This study proposes a structural strain test method for investigating the buckling pressure of a composite shell in a high hydrostatic pressure water environment and the effects of different initial defects.

A high hydrostatic pressure test is conducted on a composite shell, and the strain of the structure is measured under 15 MPa hydrostatic pressure using the deep-water 3D-DIC (digital image correlation) method based on a high pressure shield. The results are compared to numerical simulations to confirm the feasibility of the 3D-DIC test system in a high hydrostatic pressure environment and verify the accuracy of the numerical method. Based on the numerical simulation method, research is then conducted on the buckling behavior of the composite shell.
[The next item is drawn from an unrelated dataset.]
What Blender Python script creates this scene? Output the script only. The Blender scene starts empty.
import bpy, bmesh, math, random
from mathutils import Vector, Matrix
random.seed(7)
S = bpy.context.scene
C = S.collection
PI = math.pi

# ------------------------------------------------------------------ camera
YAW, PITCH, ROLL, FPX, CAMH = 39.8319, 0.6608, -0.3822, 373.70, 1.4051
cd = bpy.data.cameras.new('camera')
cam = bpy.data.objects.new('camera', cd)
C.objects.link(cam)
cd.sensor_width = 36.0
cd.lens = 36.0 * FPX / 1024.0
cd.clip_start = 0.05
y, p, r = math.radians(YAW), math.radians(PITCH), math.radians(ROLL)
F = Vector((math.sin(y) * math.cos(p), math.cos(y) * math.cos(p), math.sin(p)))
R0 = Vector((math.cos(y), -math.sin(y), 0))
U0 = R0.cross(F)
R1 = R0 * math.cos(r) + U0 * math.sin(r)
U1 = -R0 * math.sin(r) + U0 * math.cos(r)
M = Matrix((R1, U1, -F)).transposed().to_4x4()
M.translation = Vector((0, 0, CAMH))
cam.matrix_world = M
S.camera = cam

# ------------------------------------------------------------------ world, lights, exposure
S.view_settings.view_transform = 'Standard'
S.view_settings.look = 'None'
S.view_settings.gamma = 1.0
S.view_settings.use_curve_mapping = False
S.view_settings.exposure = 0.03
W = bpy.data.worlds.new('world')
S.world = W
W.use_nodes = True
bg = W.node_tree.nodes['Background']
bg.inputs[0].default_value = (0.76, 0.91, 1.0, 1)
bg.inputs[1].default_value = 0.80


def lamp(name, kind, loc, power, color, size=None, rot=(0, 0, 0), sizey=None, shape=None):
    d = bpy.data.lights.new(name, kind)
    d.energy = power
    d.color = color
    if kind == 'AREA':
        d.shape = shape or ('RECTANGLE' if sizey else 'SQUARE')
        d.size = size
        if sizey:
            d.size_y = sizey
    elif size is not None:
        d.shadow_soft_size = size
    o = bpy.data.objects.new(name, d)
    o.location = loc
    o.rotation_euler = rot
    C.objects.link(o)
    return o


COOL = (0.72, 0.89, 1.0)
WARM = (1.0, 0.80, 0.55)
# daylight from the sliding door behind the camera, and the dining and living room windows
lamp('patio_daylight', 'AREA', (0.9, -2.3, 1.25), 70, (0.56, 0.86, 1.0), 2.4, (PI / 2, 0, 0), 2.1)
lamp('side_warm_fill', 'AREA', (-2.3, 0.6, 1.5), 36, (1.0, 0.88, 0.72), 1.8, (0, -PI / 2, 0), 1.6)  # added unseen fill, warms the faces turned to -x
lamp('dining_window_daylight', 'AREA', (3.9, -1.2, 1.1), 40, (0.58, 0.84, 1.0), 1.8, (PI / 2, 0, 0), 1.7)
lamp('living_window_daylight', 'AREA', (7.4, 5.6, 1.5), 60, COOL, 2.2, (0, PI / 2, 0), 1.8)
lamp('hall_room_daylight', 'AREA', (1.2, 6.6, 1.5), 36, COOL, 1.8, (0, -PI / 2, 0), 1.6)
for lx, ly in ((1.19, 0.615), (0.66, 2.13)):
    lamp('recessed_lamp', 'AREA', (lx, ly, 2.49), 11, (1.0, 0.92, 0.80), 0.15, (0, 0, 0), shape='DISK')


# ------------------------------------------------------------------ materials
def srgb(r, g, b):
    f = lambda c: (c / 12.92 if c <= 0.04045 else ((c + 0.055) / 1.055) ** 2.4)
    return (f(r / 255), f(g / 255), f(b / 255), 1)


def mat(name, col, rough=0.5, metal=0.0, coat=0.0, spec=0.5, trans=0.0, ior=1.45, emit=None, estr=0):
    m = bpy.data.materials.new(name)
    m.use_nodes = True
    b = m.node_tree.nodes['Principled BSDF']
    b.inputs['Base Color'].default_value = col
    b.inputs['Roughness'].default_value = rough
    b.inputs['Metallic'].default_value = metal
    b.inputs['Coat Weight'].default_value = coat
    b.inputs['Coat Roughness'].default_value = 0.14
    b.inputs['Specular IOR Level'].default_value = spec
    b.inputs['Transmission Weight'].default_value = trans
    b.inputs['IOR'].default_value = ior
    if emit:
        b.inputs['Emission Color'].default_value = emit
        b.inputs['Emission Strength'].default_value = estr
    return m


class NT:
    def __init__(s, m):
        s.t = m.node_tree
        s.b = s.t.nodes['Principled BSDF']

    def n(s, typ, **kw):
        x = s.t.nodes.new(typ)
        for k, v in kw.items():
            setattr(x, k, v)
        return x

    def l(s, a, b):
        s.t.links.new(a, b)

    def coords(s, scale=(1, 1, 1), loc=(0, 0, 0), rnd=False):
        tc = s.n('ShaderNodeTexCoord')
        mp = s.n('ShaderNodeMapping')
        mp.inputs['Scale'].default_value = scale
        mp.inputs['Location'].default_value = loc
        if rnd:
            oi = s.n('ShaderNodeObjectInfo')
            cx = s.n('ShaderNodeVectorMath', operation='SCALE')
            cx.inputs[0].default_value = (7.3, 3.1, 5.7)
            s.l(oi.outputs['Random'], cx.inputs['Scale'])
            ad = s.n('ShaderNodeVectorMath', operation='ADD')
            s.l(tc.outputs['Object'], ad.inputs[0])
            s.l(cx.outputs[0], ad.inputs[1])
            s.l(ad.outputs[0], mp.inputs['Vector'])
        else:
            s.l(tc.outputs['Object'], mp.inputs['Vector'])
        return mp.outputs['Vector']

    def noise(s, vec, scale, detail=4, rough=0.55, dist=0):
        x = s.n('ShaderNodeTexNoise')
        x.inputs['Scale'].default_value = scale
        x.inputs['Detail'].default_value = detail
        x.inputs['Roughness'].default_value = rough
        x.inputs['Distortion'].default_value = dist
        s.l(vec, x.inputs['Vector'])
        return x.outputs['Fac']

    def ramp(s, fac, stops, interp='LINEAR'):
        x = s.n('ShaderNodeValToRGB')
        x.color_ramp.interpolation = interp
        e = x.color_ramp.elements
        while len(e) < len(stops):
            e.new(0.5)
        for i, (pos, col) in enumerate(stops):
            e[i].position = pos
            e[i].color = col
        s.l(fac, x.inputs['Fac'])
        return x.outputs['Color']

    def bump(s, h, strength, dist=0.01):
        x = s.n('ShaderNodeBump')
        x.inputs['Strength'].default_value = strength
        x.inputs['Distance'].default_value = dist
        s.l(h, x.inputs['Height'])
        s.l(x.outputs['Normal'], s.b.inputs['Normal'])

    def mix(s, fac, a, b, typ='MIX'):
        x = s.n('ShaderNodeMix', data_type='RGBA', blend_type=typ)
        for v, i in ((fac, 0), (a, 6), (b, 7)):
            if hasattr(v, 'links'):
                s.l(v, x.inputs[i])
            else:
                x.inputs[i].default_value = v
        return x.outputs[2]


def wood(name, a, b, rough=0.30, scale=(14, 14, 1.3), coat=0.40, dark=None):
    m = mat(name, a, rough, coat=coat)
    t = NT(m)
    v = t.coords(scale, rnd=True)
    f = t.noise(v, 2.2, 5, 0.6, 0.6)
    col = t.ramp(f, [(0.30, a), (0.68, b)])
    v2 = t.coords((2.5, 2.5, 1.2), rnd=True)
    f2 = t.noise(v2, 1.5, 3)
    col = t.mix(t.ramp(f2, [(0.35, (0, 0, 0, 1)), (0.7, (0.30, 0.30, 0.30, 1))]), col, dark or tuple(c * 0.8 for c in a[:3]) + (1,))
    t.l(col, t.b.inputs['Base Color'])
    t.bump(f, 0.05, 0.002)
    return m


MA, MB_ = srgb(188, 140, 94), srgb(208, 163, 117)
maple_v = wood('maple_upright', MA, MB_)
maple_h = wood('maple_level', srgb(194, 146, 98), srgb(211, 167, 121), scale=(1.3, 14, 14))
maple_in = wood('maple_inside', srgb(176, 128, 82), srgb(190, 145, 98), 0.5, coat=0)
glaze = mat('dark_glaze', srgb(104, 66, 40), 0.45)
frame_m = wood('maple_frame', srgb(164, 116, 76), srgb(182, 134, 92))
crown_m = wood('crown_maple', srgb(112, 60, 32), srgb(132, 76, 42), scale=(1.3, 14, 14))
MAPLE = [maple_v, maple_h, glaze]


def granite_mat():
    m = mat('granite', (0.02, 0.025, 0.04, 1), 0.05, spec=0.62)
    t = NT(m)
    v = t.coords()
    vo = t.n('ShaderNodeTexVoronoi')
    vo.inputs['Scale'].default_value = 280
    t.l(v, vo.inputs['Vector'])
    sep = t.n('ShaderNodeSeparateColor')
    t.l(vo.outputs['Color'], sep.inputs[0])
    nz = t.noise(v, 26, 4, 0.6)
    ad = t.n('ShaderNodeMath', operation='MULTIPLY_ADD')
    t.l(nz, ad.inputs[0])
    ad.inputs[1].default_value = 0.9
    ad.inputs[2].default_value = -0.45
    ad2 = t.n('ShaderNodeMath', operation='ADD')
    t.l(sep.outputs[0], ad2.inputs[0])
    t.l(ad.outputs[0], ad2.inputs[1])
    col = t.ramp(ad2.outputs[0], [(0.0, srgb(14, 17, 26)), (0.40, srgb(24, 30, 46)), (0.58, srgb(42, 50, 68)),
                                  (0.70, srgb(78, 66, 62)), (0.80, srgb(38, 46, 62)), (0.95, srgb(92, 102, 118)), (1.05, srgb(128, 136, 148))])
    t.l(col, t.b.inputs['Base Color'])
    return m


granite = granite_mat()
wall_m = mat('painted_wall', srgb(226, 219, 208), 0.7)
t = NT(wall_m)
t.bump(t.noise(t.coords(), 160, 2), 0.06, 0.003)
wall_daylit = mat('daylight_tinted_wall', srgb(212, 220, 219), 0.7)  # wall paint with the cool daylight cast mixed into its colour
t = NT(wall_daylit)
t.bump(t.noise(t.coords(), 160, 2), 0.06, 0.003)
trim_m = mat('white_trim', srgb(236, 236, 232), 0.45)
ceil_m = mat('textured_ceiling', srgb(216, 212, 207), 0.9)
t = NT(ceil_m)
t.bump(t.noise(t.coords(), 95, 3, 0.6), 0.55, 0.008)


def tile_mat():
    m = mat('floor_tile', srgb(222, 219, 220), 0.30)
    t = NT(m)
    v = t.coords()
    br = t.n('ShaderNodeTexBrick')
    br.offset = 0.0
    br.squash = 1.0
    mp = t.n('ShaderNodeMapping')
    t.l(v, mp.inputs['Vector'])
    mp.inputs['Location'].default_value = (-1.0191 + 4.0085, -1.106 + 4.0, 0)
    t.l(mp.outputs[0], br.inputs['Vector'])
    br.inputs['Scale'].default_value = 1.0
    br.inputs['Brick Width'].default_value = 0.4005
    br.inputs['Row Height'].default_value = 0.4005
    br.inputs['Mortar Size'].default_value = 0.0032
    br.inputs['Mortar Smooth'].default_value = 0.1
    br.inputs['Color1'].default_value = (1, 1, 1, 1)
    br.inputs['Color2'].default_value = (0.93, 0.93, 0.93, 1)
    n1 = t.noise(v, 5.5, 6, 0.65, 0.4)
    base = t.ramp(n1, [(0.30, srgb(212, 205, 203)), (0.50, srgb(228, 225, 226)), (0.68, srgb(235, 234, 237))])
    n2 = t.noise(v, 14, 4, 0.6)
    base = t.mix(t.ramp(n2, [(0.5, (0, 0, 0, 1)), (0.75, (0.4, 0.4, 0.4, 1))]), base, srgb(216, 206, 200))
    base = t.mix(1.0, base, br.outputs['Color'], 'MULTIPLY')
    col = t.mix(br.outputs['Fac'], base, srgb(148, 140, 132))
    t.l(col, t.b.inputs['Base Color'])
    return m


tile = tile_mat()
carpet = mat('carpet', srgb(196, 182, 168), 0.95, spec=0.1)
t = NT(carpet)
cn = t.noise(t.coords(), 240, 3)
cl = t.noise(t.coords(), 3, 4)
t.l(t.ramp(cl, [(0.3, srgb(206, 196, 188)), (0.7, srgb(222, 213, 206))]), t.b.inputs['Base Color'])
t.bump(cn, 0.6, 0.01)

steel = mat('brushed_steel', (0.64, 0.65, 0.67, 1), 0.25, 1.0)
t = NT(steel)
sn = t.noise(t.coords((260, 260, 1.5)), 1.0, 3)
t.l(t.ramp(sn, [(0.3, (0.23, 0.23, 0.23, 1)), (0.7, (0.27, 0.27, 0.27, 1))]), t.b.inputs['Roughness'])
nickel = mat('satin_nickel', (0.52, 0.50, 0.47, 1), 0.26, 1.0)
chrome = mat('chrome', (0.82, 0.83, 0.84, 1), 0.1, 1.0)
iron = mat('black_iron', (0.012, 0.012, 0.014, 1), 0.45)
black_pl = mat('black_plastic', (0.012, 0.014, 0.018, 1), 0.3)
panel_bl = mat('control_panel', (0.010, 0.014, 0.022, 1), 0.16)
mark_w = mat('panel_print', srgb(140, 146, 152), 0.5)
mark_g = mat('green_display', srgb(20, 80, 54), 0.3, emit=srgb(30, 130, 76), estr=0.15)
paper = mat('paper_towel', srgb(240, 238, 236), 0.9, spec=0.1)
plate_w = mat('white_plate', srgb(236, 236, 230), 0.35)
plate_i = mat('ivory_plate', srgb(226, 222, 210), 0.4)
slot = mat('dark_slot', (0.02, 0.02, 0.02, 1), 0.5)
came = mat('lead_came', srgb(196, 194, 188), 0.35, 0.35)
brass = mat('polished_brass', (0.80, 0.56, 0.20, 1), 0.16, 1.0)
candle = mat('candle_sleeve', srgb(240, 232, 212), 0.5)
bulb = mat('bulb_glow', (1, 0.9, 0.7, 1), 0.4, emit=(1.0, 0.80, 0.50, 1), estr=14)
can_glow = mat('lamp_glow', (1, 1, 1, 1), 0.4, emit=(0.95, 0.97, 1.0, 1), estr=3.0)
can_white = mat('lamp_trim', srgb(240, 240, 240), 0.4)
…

The average error between the experimental results and numerical simulation results is found to be 7.2%. In addition, the ultimate load capacity of the composite shell is found to be in an almost quadratic function relationship to the size of the added geometric defects in different modes, and the average gradient of change in the ultimate load capacity is 1.48-2.12 MPa/mm in the first order mode and 1-4.32 MPa/mm in the third order mode.

3D-DIC test technology allows for the accurate strain measurement of composite shells in high hydrostatic pressure environments. Moreover, in such an environment, geometric defects largely affect the ultimate load capacity of the composite shell, while third-order modes are affected to a greater extent than first-order modes.